6. The method of claim 1 wherein the target antenna is not electrically connected to the active emission source.

7. The method of claim 1 wherein the active emission source is a cell phone.

8. The method of claim 7 wherein the radiation emanating from the cell phone is emitted from a transmitting antenna.

9. The method of claim 8 further comprising reducing SARs without significantly adversely affecting the signal transmitted by the cell phone.

10. The method of claim 1 wherein the active emission source is a microwave oven.

11. A device for reducing harmful electromagnetic radiation emanating from an active emission source, the device comprising:

a) a target antenna for receiving electromagnetic radiation emitted from the active emission source, and

b) a dissipation assembly connected to the target antenna.
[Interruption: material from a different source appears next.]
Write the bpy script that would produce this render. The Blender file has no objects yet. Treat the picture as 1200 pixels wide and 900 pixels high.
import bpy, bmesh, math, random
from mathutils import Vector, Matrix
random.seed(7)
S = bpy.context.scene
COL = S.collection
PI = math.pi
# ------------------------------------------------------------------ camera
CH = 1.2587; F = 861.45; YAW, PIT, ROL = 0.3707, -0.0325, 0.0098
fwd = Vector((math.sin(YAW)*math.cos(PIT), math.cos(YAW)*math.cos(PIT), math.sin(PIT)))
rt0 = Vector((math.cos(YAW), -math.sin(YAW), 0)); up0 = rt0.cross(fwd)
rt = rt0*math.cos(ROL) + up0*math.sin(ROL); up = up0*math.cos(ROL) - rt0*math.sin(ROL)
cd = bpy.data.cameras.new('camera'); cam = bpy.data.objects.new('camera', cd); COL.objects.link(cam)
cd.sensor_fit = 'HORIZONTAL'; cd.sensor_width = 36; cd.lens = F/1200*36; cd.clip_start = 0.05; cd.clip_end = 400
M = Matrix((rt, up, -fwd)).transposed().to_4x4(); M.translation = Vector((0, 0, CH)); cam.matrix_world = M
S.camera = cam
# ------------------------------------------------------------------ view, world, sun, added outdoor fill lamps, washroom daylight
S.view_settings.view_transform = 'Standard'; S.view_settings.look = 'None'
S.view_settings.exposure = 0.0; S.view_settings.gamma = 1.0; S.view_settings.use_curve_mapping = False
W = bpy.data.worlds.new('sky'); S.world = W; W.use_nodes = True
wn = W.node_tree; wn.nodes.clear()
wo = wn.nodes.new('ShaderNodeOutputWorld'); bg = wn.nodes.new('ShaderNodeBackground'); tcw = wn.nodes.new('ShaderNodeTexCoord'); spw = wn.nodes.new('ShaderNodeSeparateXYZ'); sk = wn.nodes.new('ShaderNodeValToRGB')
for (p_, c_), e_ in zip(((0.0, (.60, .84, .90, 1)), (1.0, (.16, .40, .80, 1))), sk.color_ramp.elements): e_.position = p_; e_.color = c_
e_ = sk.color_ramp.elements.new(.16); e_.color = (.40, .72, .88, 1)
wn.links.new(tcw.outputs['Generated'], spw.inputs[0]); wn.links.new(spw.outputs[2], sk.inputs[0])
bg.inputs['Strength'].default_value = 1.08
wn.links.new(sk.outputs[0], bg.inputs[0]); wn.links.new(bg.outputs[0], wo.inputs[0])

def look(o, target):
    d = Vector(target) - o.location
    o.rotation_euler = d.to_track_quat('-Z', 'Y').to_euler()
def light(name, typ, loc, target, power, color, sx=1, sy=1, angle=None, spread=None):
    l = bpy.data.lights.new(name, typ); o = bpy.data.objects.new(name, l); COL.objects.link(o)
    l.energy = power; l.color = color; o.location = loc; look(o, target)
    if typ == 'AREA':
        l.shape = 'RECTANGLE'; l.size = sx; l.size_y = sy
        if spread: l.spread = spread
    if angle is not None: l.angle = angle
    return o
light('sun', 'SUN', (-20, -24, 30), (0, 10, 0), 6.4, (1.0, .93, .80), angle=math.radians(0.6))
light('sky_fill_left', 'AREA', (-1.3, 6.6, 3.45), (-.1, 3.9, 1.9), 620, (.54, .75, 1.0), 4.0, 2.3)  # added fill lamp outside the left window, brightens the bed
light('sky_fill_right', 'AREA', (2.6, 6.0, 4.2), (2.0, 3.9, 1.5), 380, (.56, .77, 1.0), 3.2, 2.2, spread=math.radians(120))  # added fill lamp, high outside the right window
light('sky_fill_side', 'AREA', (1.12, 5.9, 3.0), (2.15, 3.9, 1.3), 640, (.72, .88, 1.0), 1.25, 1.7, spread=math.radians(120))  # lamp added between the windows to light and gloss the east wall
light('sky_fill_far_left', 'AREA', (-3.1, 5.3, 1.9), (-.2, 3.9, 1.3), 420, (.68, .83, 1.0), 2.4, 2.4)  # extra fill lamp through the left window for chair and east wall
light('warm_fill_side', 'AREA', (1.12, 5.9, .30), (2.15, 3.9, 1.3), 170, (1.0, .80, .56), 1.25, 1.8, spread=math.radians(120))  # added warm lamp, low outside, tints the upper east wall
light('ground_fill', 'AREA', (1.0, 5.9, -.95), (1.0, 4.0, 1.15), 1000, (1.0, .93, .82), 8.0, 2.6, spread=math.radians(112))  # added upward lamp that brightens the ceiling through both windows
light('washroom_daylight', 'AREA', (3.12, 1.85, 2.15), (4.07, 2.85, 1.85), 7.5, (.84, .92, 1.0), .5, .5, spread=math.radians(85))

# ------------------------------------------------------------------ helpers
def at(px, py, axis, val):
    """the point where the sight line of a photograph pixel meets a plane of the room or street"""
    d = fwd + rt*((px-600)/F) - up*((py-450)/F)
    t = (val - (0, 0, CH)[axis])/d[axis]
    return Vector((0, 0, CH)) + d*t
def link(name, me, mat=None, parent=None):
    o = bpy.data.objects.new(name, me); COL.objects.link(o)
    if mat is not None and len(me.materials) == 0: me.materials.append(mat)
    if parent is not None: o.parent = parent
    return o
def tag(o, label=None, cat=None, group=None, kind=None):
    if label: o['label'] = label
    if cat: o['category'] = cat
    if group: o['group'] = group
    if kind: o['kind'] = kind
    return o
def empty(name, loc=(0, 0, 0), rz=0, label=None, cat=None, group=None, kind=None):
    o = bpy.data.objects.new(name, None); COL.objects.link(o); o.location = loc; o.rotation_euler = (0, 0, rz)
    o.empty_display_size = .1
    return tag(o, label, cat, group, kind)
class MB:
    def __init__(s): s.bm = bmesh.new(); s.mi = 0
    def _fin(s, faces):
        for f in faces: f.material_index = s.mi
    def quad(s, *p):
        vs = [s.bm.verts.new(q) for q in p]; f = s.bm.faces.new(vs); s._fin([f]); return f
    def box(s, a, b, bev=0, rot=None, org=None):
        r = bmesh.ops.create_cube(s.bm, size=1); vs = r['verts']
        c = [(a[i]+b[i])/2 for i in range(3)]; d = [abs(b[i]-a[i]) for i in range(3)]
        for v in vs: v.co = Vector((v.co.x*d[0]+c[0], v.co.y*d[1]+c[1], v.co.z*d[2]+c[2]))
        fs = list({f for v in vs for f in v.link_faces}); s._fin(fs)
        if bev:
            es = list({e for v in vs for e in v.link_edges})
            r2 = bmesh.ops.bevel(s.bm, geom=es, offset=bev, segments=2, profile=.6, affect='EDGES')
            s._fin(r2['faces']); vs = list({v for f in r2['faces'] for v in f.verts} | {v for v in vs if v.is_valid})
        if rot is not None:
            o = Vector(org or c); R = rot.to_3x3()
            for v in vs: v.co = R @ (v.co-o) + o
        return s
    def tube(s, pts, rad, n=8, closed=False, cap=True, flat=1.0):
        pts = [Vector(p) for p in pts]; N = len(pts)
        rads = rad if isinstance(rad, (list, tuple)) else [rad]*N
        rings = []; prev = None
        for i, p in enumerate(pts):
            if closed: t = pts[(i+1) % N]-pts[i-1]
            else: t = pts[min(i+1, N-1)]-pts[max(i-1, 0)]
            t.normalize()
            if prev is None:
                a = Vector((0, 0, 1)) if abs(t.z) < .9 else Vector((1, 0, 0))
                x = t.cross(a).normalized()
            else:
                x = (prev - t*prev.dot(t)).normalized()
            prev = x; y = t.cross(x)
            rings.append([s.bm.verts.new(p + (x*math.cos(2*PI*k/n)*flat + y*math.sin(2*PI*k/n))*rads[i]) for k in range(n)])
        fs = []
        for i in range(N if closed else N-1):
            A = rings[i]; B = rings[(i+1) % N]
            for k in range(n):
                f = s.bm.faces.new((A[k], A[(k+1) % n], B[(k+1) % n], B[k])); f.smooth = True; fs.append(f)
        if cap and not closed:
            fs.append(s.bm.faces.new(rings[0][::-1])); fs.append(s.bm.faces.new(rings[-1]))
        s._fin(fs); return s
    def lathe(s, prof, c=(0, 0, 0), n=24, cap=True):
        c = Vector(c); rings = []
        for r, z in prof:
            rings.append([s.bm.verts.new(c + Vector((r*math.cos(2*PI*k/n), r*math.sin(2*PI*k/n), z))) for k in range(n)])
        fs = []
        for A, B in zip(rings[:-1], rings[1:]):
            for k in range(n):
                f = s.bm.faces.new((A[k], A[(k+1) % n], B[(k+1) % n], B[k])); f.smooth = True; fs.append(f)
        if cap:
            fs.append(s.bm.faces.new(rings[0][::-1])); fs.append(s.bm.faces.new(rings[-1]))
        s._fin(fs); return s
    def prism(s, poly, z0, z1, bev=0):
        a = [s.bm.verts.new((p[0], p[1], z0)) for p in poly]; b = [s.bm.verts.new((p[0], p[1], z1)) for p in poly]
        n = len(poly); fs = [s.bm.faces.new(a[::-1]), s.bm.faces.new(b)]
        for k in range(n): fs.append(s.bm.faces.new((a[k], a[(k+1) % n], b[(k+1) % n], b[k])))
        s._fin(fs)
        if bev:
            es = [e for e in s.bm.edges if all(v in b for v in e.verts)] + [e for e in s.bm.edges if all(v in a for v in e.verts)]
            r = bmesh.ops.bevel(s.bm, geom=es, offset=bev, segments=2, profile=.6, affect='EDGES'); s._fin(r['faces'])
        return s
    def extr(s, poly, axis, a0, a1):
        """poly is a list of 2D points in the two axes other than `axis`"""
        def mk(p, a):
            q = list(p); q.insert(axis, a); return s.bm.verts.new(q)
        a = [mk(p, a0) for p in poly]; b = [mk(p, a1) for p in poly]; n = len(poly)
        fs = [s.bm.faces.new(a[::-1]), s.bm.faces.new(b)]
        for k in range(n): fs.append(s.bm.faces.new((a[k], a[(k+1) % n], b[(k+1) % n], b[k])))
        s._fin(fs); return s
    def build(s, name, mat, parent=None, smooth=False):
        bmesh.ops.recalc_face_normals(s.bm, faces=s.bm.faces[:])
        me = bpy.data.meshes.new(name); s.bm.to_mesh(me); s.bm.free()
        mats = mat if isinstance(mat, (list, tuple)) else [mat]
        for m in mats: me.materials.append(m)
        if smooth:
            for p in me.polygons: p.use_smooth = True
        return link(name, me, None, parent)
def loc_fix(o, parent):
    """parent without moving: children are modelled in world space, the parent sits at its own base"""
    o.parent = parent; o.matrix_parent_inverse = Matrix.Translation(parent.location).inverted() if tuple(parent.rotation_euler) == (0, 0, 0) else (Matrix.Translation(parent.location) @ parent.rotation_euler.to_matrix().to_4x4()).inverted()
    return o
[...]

12. The device of claim 11 wherein the dissipation assembly comprises one ore more of an electrical, mechanical or thermal device.

13. The device of claim 11 wherein the dissipation assembly comprises a light emitting diode.

14. The device of claim 11 wherein the target antenna is tuned to the wavelength of the electromagnetic radiation emitted from the active emission source.

15. The device of claim 11 further comprising physically connecting the target antenna to the active emission source.

16. The device of claim 11 wherein the target antenna is not electrically connected to the active emission source.

17. The device of claim 11 wherein the active emission source is a cell phone.

18. The device of claim 17 wherein the radiation emanating from the cell phone is emitted from a transmitting antenna.

19. The device of claim 18 further comprising reducing SARs without significantly adversely affecting the signal transmitted by the cell phone.

20. The device of claim 11 wherein the active emission source is a microwave oven.